Quant à la dernière prétention, on doit reconnaître que le mot «nommé» s’emploie souvent en contraste avec le mot «élu». Cependant, je ne vois, dans ce cas-ci, aucune raison de faire cette distinction et je ne décèle aucune intention du Parlement d’établir une différence selon la méthode par laquelle on accède à une fonction publique. Cette Cour a rejeté une distinction semblable dans Martineau c. La Reine[6], où l’accusé, nommé au Conseil législatif de la province de Québec par arrêté en conseil, était inculpé en vertu des sous-alinéas (ii) et (iii) de l’alinéa (a) du par. (1) de l’art. 102. S’appuyant sur les commentaires formulés au premier alinéa de la page 108, M. le Juge Kane a rejeté à bon droit, à mon avis, une distinction semblable proposée par l’intimé en l’instance.
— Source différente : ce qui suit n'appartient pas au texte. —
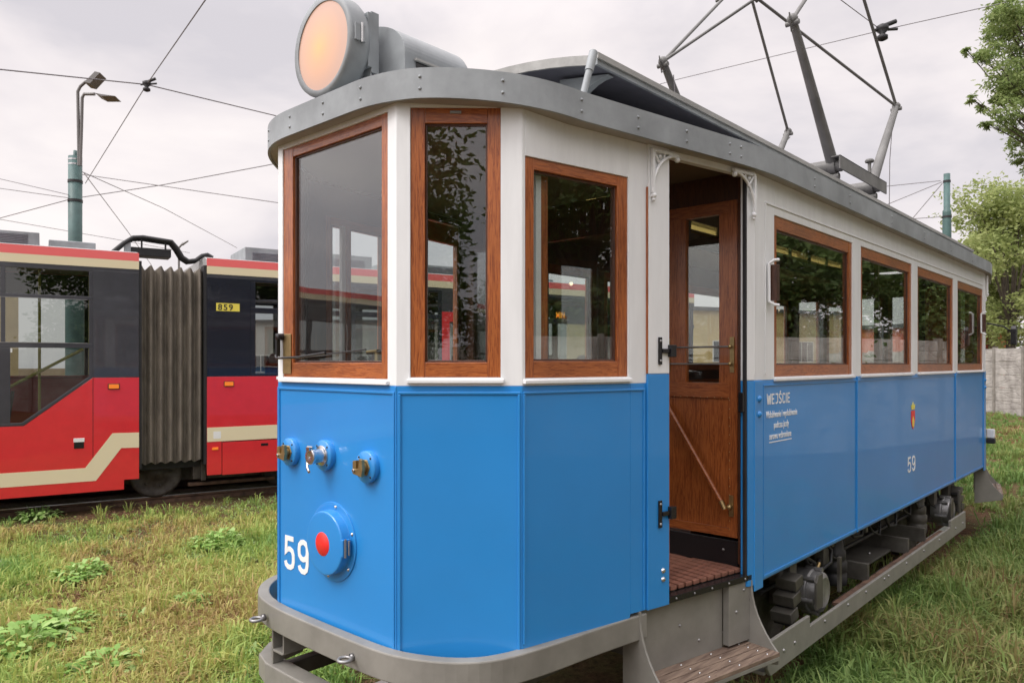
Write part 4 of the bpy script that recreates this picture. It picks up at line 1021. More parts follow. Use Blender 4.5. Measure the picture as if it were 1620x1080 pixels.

Pour tous ces motifs, je suis d’avis d’accueillir le pourvoi, d’infirmer l’arrêt de la Chambre d’appel de la Cour suprême d’Alberta et d’ordonner que le dossier soit renvoyé à la Cour suprême d’Alberta pour que le Juge de première instance en cette dernière Cour entende le procès de l’intimé sur l’accusation telle que portée.
Appel accueilli.
Procureur de l'appelante: R.W. Paisley, Red Deer.
Procureur de l’intimé: A.M. Harradence, Calgary.
[1] (1970), 73 W.W.R. 617.
[2] [1965] R.C.S. 57, 45 C.R. 1, [1965] 2 C.C.C. 133.
[3] [1958] R.C.S. 603, 121 C.C.C. 317.
[4] (1970), 73 W.W.R. 617.
[5] [1962] R.C.S. 254, 36 C.R. 368, 37 W.W.R. 97, 131 C.C.C. 281.
[6] [1966] R.C.S. 103, 48 C.R. 209, [1966] 4 C.C.C. 327.